UNIFIL’s own historical record ties its mandate and continuing presence to that escalation cycle and the repeated failure to stabilise Lebanon’s border.
In the 1990s, Israel ran major military campaigns in Lebanon. These episodes sharpened a pattern that still shapes the region: Leaders promise to restore deterrence quickly, but deterrence becomes a permanent file rather than an outcome.
In 2006, the Israel-Hezbollah war lasted for 33 days and destroyed major infrastructure in Lebanon. The war ended with UN Security Council Resolution 1701, which called for the cessation of hostilities and an expanded monitoring architecture centred on UNIFIL. Diplomats still treat 1701 as a cornerstone framework whenever escalation between Israel and Lebanon spikes precisely because none of the deeper political problems disappeared.
This history matters now because it shows how “bounded” campaigns create new systems: new armed actors, new front lines, new “deterrence” doctrines and a permanent state of tension and escalation.
Gaza: A genocidal war without an end date
Gaza illustrates a corrosive form of mission creep: military operations that are bound to fail with each round of escalation manufacturing the next.
After initial messaging in October 2023 suggested a swift campaign, Israeli Prime Minister Benjamin Netanyahu said at the end of that year that the war would continue for “many more months”. He has since dragged it into its third calendar year, leading to catastrophic civilian losses and accusations of genocide.
While human rights groups and UN experts have said Israel has committed genocide or carried out genocidal acts, Israel has rejected the characterisation.
Israel faces a genocide case at the International Court of Justice, and the International Criminal Court has issued arrest warrants against Netanyahu, former Israeli Defence Minister Yoav Gallant and late Hamas commander Mohammed Deif over the war.
What Iran war tells adversaries and allies
Without a clear and credible political end goal, any military action turns into a loop, morphing an “operation” into a “system”.
Rhetoric that accelerates such escalation includes the language of “imminent threat”, which compresses debate and makes a pause (truce, ceasefire) appear reckless.
In Iran’s case, Western leaders have also used nuclear warnings for decades.

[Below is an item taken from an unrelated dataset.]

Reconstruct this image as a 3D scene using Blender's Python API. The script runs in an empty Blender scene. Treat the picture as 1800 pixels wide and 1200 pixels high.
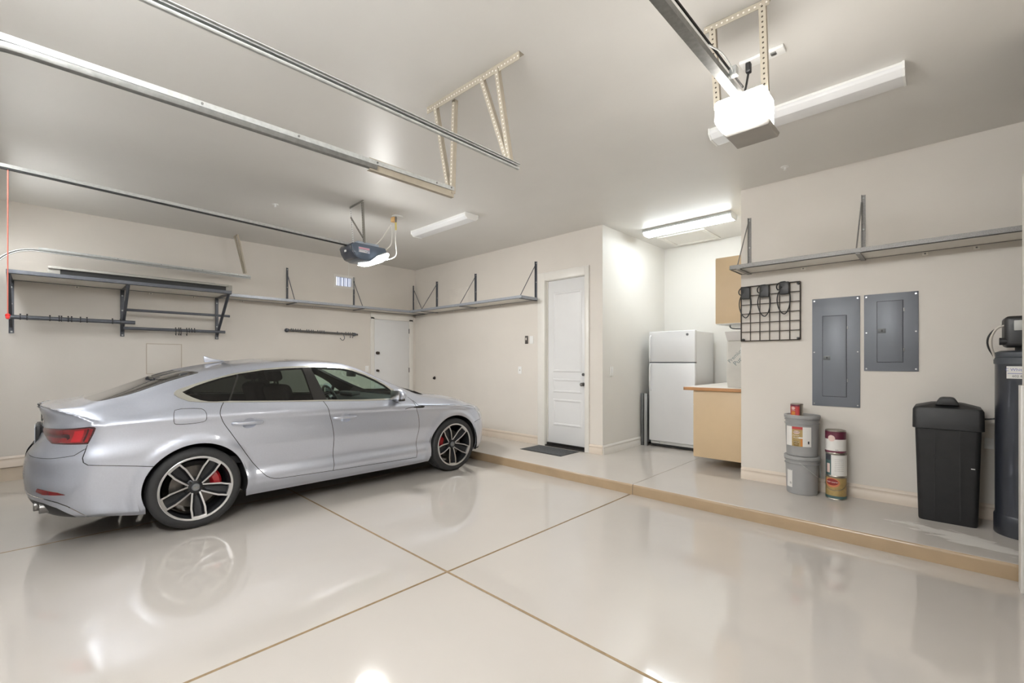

If a threat is permanently kept “only weeks away”, a war can be permanently presented as “necessary”.
As US and Israeli bombs rain down on Iranian territory, Washington is telling its adversaries – and allies – about energy, shipping and regional stability risks. Meanwhile, their European allies are reaching for the Iraq war analogy early on to avoid being dragged into a conflict that may have outgrown its sales pitch, as was seen with several nations condemning the killing of Iranian Supreme Leader Ali Khamenei on the first day of the war.
The lesson is not how to run a war “better”. It is that leaders often sell a war as “limited” to win permission to start one. Then they incentivise escalation and punish restraint.
The history of modern wars shows how easily leaders meet the rhetorical burden of justification while avoiding the strategic burden of ending a war on terms that do not create the next one.
When war becomes a system, the hardest decision is no longer how to start one but how to stop it.